By Hugh Pym Business correspondent, BBC News |

 Outsourcing services to India remains popular with UK firms |
From movie making to information technology, no-one can take their job for granted these days.
That's because India's army of skilled workers is taking on work for British companies, while the country's colleges are producing 2.5 million graduates every year.
The business outsourcing phenomenon was examined by Deloitte's director of research Chris Gentle in 2003.
The offshoring of manufacturing jobs to China was well documented - less so the transfer of service work to India.
Mr Gentle predicted then that hundreds of thousands of service jobs in the UK would be affected.
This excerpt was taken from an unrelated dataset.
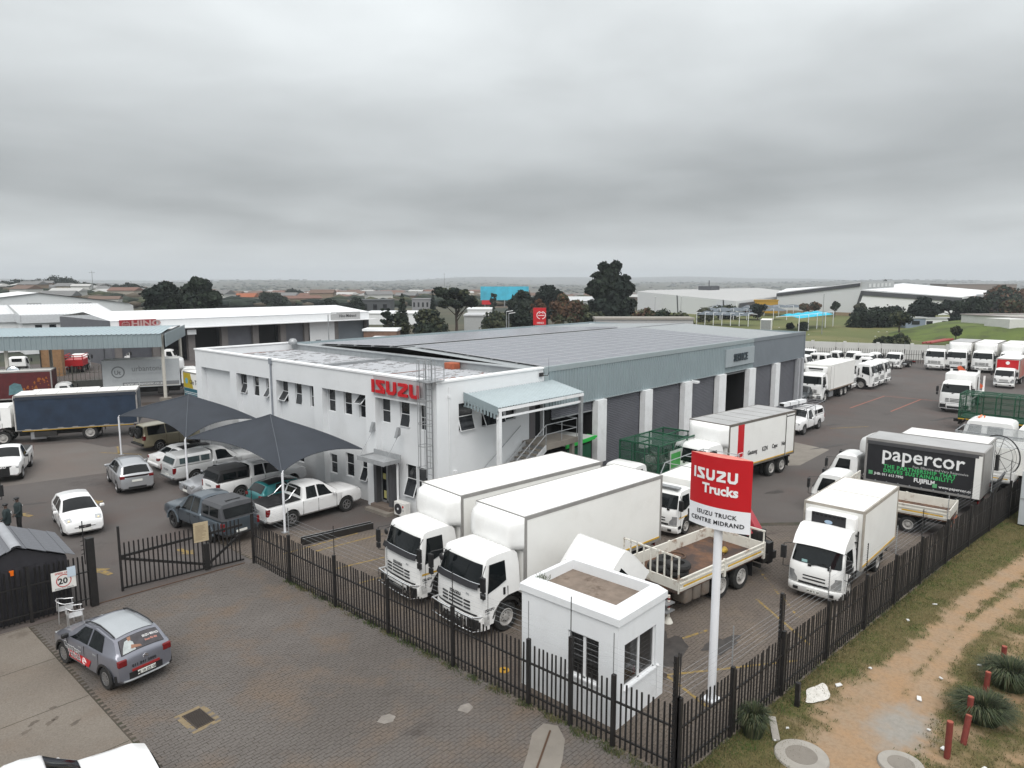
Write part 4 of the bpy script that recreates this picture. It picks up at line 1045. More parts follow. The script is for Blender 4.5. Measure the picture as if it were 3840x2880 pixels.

He has updated his forecast for the BBC, suggesting that another 150,000 will be affected between now and 2010. The majority of those will be outsourced to India.
'International competition'
"There is increasing eradication of people and paper in service industries," Mr Gentle says.
"Service industries are now exposed to the full forces of international competition and globalisation. Anything that goes down a wire is up for grabs."
A company based near Delhi, NIIT Smartserve, confirms that outsourcing has moved well beyond call centres.
It has a deal to work with British financial advisers.
Accredited by the UK's financial watchdog - the Financial Services Authority - workers ensure advisers thousands of miles away are giving their clients the best possible guidance when it comes to pensions, life insurance and mortgages.
S Viswanathan, NIIT Smartserve's chief operating officer, says increasingly sophisticated functions are being taken on.
"When offshoring started, most work was recognised as voice-based," he says. "Today companies are looking more at work requiring processing and managing data, for example financial accounting."
Lower costs
Aranca, based in Mumbai, employs scores of graduates, many with MBAs.
They produce research for investment banks, brokers and other businesses in the UK.
"Because of the internet and low cost phone calls, its possible to get the same information in India as sitting in a UK office. It's a more cost effective location," says chief executive Hemendra Aran.
One of his customers is the UK technology investor Amadeus Capital.
"Ten years ago we would always have used local researchers, now we always go offshore. The world is a village," says the firm's director, Richard Anton.
European challenge
Mark Kobayashi-Hillary is an expert on international business and author of "Outsourcing to India".
He believes that this trend is a challenge to European workers, but not necessarily a threat.
"You have to remember that not every job can be sent offshore - many types of service jobs need to be delivered locally," he says.
But he acknowledges that even a small percentage of jobs being offshored is still a lot.
And there is the rub.
Deloitte's predicted total for offshored work doesn't sound much against a UK workforce of nearly 29 million. But it will mean big questions for the careers of at least 150,000 skilled office workers.